Aandeel hernieuwbare energie vrijwel stabiel

Het aandeel van hernieuwbare energie in de totale energievoorziening is vorig jaar vrijwel stabiel gebleven. In totaal kwam 4,37 procent van het totale energiegebruik uit duurzame bronnen, zoals biomassa en windenergie. In 2011 was dat percentage 4,33 procent. Dat meldt het Centraal Bureau voor de Statistiek maandag.

Het aandeel hernieuwbare energie stijgt sinds 2009 met ongeveer 0,1 procentpunt per jaar.
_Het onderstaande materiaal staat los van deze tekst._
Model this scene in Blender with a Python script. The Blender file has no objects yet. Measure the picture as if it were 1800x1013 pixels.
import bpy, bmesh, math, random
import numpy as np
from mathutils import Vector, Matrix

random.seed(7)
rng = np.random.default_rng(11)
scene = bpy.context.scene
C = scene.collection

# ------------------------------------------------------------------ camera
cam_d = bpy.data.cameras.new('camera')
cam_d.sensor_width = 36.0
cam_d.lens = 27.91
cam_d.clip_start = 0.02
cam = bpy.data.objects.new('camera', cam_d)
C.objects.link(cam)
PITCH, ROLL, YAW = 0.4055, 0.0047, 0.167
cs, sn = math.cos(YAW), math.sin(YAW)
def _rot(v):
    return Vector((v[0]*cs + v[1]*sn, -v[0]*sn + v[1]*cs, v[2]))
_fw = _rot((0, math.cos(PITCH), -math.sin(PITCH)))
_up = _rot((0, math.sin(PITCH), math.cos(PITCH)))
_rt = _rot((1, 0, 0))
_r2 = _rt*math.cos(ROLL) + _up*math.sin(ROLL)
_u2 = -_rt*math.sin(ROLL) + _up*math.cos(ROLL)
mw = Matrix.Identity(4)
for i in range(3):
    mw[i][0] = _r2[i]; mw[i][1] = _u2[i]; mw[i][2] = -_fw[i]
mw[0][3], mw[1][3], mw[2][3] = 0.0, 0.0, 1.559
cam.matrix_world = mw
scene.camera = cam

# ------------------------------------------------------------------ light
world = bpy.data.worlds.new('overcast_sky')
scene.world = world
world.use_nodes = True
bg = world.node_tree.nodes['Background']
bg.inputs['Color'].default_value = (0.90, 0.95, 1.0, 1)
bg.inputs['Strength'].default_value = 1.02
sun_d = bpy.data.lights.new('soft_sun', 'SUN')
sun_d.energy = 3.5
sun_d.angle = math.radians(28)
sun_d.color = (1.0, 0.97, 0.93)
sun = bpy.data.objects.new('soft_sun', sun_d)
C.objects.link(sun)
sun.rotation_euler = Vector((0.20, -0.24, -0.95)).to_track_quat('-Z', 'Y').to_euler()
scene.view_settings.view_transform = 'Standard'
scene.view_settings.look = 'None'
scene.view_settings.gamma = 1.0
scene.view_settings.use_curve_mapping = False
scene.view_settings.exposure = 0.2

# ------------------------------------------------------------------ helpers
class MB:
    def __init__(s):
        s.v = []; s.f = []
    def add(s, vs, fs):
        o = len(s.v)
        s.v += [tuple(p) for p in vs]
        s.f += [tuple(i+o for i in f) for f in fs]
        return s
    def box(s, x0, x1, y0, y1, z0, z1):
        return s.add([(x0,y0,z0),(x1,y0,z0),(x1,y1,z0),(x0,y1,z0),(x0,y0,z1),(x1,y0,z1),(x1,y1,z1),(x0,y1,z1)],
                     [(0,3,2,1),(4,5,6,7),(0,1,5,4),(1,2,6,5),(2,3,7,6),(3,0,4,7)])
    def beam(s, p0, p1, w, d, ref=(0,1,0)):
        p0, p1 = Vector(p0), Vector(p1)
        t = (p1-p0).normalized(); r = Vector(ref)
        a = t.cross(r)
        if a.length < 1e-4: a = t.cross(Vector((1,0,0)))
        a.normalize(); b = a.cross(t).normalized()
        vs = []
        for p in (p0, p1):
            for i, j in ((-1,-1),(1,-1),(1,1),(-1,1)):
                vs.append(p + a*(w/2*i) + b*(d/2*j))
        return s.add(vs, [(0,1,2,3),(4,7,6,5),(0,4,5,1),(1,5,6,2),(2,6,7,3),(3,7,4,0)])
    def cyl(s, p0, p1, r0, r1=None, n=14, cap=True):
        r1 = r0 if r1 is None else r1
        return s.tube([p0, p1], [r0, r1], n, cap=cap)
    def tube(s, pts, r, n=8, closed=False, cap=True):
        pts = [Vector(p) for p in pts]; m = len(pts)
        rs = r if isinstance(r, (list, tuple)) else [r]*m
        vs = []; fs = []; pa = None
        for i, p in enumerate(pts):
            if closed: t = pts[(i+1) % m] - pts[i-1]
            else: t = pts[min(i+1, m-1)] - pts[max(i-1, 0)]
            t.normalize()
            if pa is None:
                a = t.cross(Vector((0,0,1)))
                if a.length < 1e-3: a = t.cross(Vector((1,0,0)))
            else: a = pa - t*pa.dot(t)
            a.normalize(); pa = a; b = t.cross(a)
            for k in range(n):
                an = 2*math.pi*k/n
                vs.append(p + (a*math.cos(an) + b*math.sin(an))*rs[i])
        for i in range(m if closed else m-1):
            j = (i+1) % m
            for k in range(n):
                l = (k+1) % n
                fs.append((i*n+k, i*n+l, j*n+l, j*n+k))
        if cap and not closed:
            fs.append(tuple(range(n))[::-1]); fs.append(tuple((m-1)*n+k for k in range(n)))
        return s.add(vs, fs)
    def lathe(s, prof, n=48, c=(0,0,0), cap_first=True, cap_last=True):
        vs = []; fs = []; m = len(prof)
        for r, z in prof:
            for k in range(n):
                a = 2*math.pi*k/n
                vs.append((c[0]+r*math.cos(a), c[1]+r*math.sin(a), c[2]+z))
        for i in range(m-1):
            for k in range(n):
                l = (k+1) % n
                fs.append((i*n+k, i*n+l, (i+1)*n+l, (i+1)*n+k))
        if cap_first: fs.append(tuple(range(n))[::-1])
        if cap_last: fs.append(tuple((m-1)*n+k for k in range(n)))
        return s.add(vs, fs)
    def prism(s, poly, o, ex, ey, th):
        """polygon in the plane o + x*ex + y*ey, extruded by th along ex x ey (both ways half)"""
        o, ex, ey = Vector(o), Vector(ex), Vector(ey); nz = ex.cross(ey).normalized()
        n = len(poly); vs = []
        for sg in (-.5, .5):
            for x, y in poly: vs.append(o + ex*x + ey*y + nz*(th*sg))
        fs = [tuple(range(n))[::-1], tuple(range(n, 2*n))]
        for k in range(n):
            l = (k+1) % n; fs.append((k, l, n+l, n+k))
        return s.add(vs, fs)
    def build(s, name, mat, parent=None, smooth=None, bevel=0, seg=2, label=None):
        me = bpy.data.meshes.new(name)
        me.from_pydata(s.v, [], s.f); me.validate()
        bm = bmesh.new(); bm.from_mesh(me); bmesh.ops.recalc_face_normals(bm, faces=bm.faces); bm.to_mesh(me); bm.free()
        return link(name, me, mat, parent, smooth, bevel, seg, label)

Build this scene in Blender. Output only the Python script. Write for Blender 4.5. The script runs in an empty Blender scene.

In de periode 2003 tot 2009 was de stijging mede door gunstige subsidieregelingen nog 0,4 procentpunt.

Bijna de helft van de hernieuwbare energie wordt gebruikt in de vorm van elektriciteit. Veertig procent wordt als warmte gebruikt. De rest is biobrandstof in vervoersmiddelen.

Bijna driekwart van de hernieuwbare energie komt uit biomassa, zoals afval of hout dat wordt verbrand. Bijna twintig procent komt uit windenergie. De overige bronnen van hernieuwbare energie, zoals zonne-energie en waterkracht zijn goed voor acht procent van de hernieuwbare bronnen.

Het kabinet wil dat het aandeel hernieuwbare energie in 2020 uitkomt op zestien procent. Daarmee moet klimaatverandering worden tegengegaan en moet de afhankelijkheid van olie en andere fossiele brandstoffen worden verminderd.